▸ **WRITTEN REQUEST**: Please output every line of the material as it stands, without the pictures.

--- begin SUPPLIED INFORMATION ---

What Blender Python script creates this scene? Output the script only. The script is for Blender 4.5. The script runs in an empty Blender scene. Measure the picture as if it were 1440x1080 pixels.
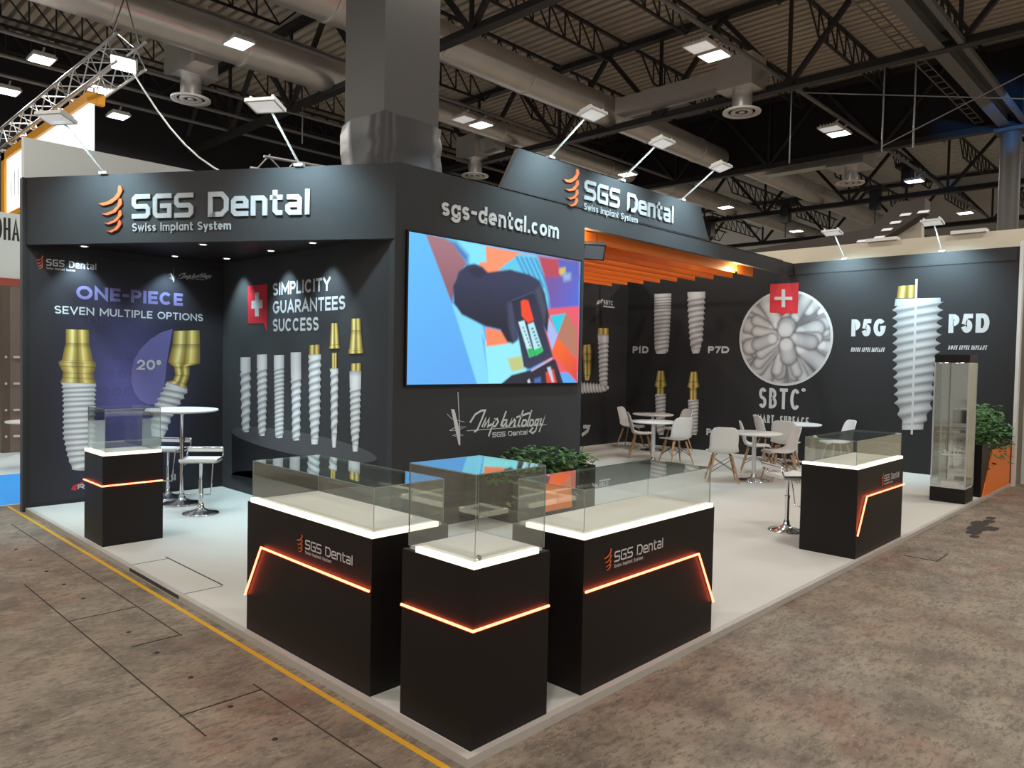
import bpy, math, random
import numpy as np
from mathutils import Vector, Matrix
random.seed(7)
sc = bpy.context.scene
COL = sc.collection

# ------------------------------------------------------------------ camera
FPX = 1043.76
CAM = np.array([-2.38222, -2.52539, 1.89807])
CR = np.array([0.69232391, -0.72130411, 0.0201986])
CU = np.array([0.00869291, 0.036327, 0.99930215])
CF = np.array([0.7215345, 0.69166519, -0.03142028])
cam = bpy.data.cameras.new('camera'); cam.sensor_width = 36.0; cam.lens = FPX / 1440 * 36.0
cam.clip_start = 0.05; cam.clip_end = 300
camo = bpy.data.objects.new('camera', cam); COL.objects.link(camo)
M = Matrix.Identity(4)
for i in range(3):
    M[i][0] = CR[i]; M[i][1] = CU[i]; M[i][2] = -CF[i]; M[i][3] = CAM[i]
camo.matrix_world = M
sc.camera = camo

# ------------------------------------------------------------------ world, exposure
w = bpy.data.worlds.new('world'); sc.world = w; w.use_nodes = True
w.node_tree.nodes['Background'].inputs[0].default_value = (1.0, 0.93, 0.84, 1)
w.node_tree.nodes['Background'].inputs[1].default_value = 0.37
vs = sc.view_settings
vs.view_transform = 'Standard'; vs.look = 'None'; vs.gamma = 1; vs.use_curve_mapping = False
vs.exposure = 0.0
sc.cycles.transparent_max_bounces = 40
sc.cycles.max_bounces = 8
sc.cycles.sample_clamp_indirect = 4.0
sc.cycles.caustics_reflective = False
sc.cycles.caustics_refractive = False
HALL_W = 140.0        # each high-bay lamp
ARM_W = 400.0          # each arm floodlight
SPOT_W = 85.0          # each niche downlight

# ------------------------------------------------------------------ measured places
NX, SY, W, L, SWX = 2.437, 3.844, 7.853, 12.42, 5.639
FLOOR = -0.045

def s2l(c):
    c = c / 255.0
    return c / 12.92 if c <= 0.04045 else ((c + 0.055) / 1.055) ** 2.4
def rgb(r, g, b): return (s2l(r), s2l(g), s2l(b), 1.0)
def ray(px, py): return CF + CR * (px - 720) / FPX - CU * (py - 540) / FPX
def on_z(px, py, z=0.0):
    r = ray(px, py); t = (z - CAM[2]) / r[2]; return Vector(CAM + r * t)

class Frame:
    """a flat surface: origin, direction to the reader's right, outward normal"""
    def __init__(s, o, right, normal):
        s.o = Vector(o); s.r = Vector(right).normalized(); s.n = Vector(normal).normalized(); s.u = Vector((0, 0, 1))
    def hv(s, px, py):
        r = Vector(ray(px, py)); c = Vector(CAM)
        t = (s.o - c).dot(s.n) / r.dot(s.n); p = c + r * t - s.o
        return p.dot(s.r), p.dot(s.u)
    def p(s, h, v, o=0.0): return s.o + s.r * h + s.u * v + s.n * o
FX = lambda x: Frame((x, 0, 0), (0, -1, 0), (-1, 0, 0))
FY = lambda y: Frame((0, y, 0), (1, 0, 0), (0, -1, 0))
FD = Frame((0, W, 0), (NX, SY - W, 0), (SY - W, -NX, 0))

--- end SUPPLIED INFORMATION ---

▸ **FINAL RESULT**:
What Blender Python script creates this scene? Output the script only. The script is for Blender 4.5. The script runs in an empty Blender scene. Measure the picture as if it were 1440x1080 pixels.
import bpy, math, random
import numpy as np
from mathutils import Vector, Matrix
random.seed(7)
sc = bpy.context.scene
COL = sc.collection

# ------------------------------------------------------------------ camera
FPX = 1043.76
CAM = np.array([-2.38222, -2.52539, 1.89807])
CR = np.array([0.69232391, -0.72130411, 0.0201986])
CU = np.array([0.00869291, 0.036327, 0.99930215])
CF = np.array([0.7215345, 0.69166519, -0.03142028])
cam = bpy.data.cameras.new('camera'); cam.sensor_width = 36.0; cam.lens = FPX / 1440 * 36.0
cam.clip_start = 0.05; cam.clip_end = 300
camo = bpy.data.objects.new('camera', cam); COL.objects.link(camo)
M = Matrix.Identity(4)
for i in range(3):
    M[i][0] = CR[i]; M[i][1] = CU[i]; M[i][2] = -CF[i]; M[i][3] = CAM[i]
camo.matrix_world = M
sc.camera = camo

# ------------------------------------------------------------------ world, exposure
w = bpy.data.worlds.new('world'); sc.world = w; w.use_nodes = True
w.node_tree.nodes['Background'].inputs[0].default_value = (1.0, 0.93, 0.84, 1)
w.node_tree.nodes['Background'].inputs[1].default_value = 0.37
vs = sc.view_settings
vs.view_transform = 'Standard'; vs.look = 'None'; vs.gamma = 1; vs.use_curve_mapping = False
vs.exposure = 0.0
sc.cycles.transparent_max_bounces = 40
sc.cycles.max_bounces = 8
sc.cycles.sample_clamp_indirect = 4.0
sc.cycles.caustics_reflective = False
sc.cycles.caustics_refractive = False
HALL_W = 140.0        # each high-bay lamp
ARM_W = 400.0          # each arm floodlight
SPOT_W = 85.0          # each niche downlight

# ------------------------------------------------------------------ measured places
NX, SY, W, L, SWX = 2.437, 3.844, 7.853, 12.42, 5.639
FLOOR = -0.045

def s2l(c):
    c = c / 255.0
    return c / 12.92 if c <= 0.04045 else ((c + 0.055) / 1.055) ** 2.4
def rgb(r, g, b): return (s2l(r), s2l(g), s2l(b), 1.0)
def ray(px, py): return CF + CR * (px - 720) / FPX - CU * (py - 540) / FPX
def on_z(px, py, z=0.0):
    r = ray(px, py); t = (z - CAM[2]) / r[2]; return Vector(CAM + r * t)

class Frame:
    """a flat surface: origin, direction to the reader's right, outward normal"""
    def __init__(s, o, right, normal):
        s.o = Vector(o); s.r = Vector(right).normalized(); s.n = Vector(normal).normalized(); s.u = Vector((0, 0, 1))
    def hv(s, px, py):
        r = Vector(ray(px, py)); c = Vector(CAM)
        t = (s.o - c).dot(s.n) / r.dot(s.n); p = c + r * t - s.o
        return p.dot(s.r), p.dot(s.u)
    def p(s, h, v, o=0.0): return s.o + s.r * h + s.u * v + s.n * o
FX = lambda x: Frame((x, 0, 0), (0, -1, 0), (-1, 0, 0))
FY = lambda y: Frame((0, y, 0), (1, 0, 0), (0, -1, 0))
FD = Frame((0, W, 0), (NX, SY - W, 0), (SY - W, -NX, 0))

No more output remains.